В этом смысле появляется новое измерение ценности минской Осмоловки. «Я люблю Осмоловку и поставил себе задачу найти в ней ценность», – отмечал на дискуссии Дмитрий Задорин. И такую ценность он находит в Осмоловке как образце первой сталинской типовой застройки, хотя при этом и не сталинской идеологии: в центре города оказывается не что-то монументальное, а двухэтажные дома.

При этом Осмоловку можно считать памятником публичного пространства – и противопоставляя ее типичной официозной монументальной публичности; и вспоминая про спонтанную публичность советских дворов; и думая о публичности новой, возникшей вокруг Осмоловки сегодня, когда минчане выступили против ее сноса и организовали там множество публичных активностей – от арт-проектов до экологического просвещения.
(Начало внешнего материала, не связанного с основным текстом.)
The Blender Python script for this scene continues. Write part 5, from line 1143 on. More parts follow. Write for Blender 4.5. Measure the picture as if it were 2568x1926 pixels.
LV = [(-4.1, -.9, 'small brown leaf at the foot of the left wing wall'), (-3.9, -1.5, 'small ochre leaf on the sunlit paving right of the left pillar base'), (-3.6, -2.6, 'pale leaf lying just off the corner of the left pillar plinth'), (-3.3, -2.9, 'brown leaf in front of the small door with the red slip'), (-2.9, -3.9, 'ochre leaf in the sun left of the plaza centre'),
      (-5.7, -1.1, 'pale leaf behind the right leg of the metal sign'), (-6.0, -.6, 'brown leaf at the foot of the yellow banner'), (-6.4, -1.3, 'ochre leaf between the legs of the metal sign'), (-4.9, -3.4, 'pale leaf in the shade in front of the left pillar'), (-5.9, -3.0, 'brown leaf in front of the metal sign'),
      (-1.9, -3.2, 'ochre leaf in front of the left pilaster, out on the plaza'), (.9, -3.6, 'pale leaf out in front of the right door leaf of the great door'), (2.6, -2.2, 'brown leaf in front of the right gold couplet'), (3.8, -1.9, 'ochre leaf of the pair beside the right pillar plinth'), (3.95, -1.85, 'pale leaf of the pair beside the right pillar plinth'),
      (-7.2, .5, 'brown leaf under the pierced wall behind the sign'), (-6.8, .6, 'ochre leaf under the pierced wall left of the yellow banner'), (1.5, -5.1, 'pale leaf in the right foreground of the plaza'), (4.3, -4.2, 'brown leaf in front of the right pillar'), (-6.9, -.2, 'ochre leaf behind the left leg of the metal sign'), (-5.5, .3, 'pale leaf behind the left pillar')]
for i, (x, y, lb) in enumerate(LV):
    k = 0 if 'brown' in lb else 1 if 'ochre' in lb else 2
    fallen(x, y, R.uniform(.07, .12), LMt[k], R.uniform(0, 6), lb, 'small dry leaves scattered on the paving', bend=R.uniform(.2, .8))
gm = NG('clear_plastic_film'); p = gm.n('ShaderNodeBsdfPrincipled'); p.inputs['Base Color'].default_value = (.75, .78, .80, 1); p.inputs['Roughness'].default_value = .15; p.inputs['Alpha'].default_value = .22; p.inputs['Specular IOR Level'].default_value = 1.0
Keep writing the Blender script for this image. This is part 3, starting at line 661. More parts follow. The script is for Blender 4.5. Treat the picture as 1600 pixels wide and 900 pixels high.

Это еще и пример обживания публичности, придания «общественным местам» настоящего публичного смысла. Например, так публичной стала площадь Свободы после музыкальных вечеров у ратуши.

Публичность власти: для Левиафана

Руководитель проекта Petitions.by Владимир Ковалкин размышляет о публичности беларусской власти. Для кого существует система государственного управления, public administration – для public или для administration?

Регулярно отправляя петиции по общественно значимым – то есть публичным – вопросам, Ковалкин зачастую сталкивается не просто с нежеланием чиновников держать ответ перед гражданами, но с непониманием: а с чего это вдруг госслужащие вообще должны отчитываться о своей работе перед обычными людьми? Мол, пусть нас Комитет госконтроля проверяет, а всяких авторов петиций наша работа не касается.

«Государство и чиновники не воспринимают нас как равных и достойных, –  считает Владимир Ковалкин, связывая это с патерналистской политической культурой в целом. – И граждане здесь ведут себя как дети: не делают что-то, а ждут, когда государство им это сделает».

В этом смысле петиции часто обвиняют как раз в культивировании патерналистской логики: не решать вопросы самим, а требовать этого от государства. С другой стороны, петиция позволяет вынести якобы частную проблему в публичную сферу: если опубликовать свое недовольство на соответствующем сайте, то по многочисленным подписям обнаружится, что на самом деле проблема публичная, волнует многих.

«У нас два перекоса: отсутствие публичности власти и излишний коллективизм, убивающий публичные пространства», – невесело резюмирует Владимир Ковалкин.